Quando a música estava nos seus últimos
acordes, o Grima me dava um sinal e eu começava a falar, a falar e falar, em tom
suave, como quem se declara a um novo amor. Não raras vezes eu incluía poesia
nas narrativas. A recíproca era verdadeira, quando eu sentia que ia parar de
falar dava-lhes um sinal e a música subia aos poucos. Saudades, saudades tantas
daqueles tempos, daqueles amigos, daquele programa.

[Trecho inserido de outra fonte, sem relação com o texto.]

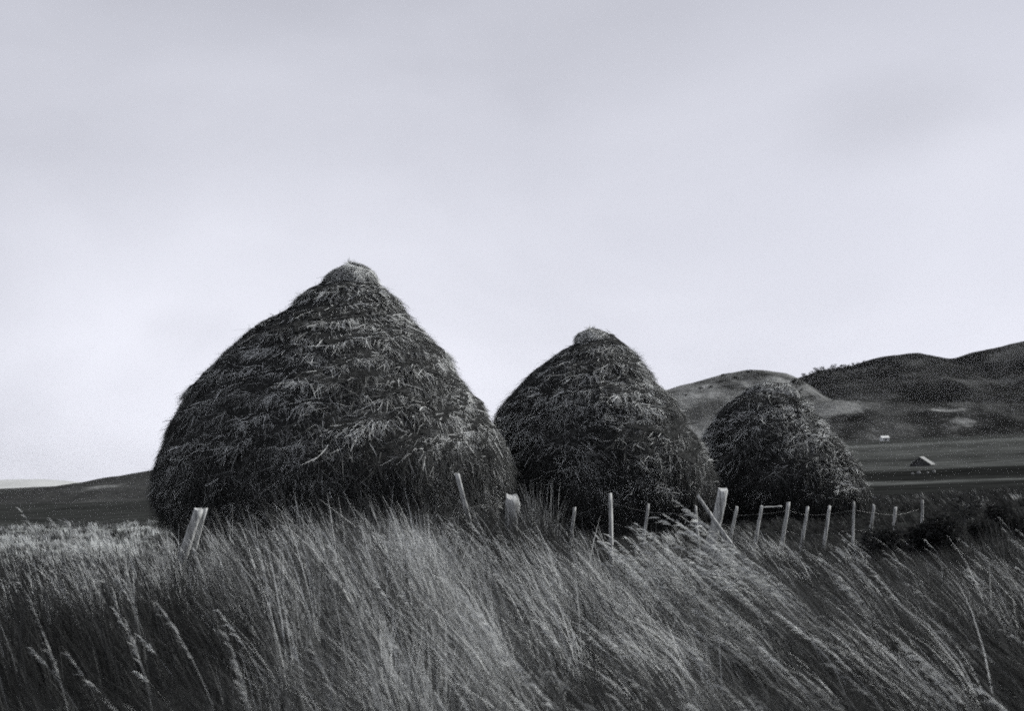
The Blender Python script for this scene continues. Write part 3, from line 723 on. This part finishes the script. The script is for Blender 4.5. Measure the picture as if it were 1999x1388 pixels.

Era ao vivo, no palco do auditório
antigo, na Aldeia do Rádio, que ficava com as portas fechadas para evitar
ruídos que não cabiam no espírito do programa. Espírito que também, por outro
lado, não caberia na atualidade do rádio praticado pelo Brasil afora, com
certeza. O rádio mudou muito, os tempos mudaram, muitas pessoas também, nem
sempre para melhor, infelizmente.
Grimoaldo cumpriu seu tempo por aqui,
com brilhantismo, e foi chamado para outro plano. Dos outros dois companheiros
nunca mais tive notícias, mas sei que o grande baterista "Papão"
ainda deve estar brilhando, provavelmente no exterior. Quem tiver notícias do
excelente "Papão", por favor mande para mim.
Eu segui o meu rumo, deixando o rádio,
que amava, pelo Banco do Brasil, onde teria uma carreira pela frente e uma
estabilidade então garantida. Não deu para conciliar os dois, infelizmente.
Após me dedicar a outras atividades artísticas e culturais, simultaneamente com
o BB, voltei às letras, pela prosa e pelo verso a partir de 1999.
Hoje, aos 69 anos, continuo procurando
usar bem o meu tempo, até que a vida me cobre o prazo pela validade vencida.
Mas, curiosamente alguns anos depois de
eu deixar o rádio, quando já morava no Rio de Janeiro, costumava namorar, ao final
da tarde, em certos dias, com aquela que viria a ser minha esposa, Zezé, ali no
bairro da Glória, onde ela morava.
Até aí nada de semelhante com aquele meu
momento no rádio paraense. Porém nós gostávamos de ficar conversando, sentados
nos bancos do jardim, ouvindo a Rádio Eldorado, da Globo, já extinta.
Justamente entre as 18 e as 19 horas
acontecia um programa delicioso que, por coincidência, também se chamava...
"Um piano ao cair da tarde". Ele embalou nossos sonhos e foi cúmplice
em nosso amor que perduraria por cerca de 40 anos.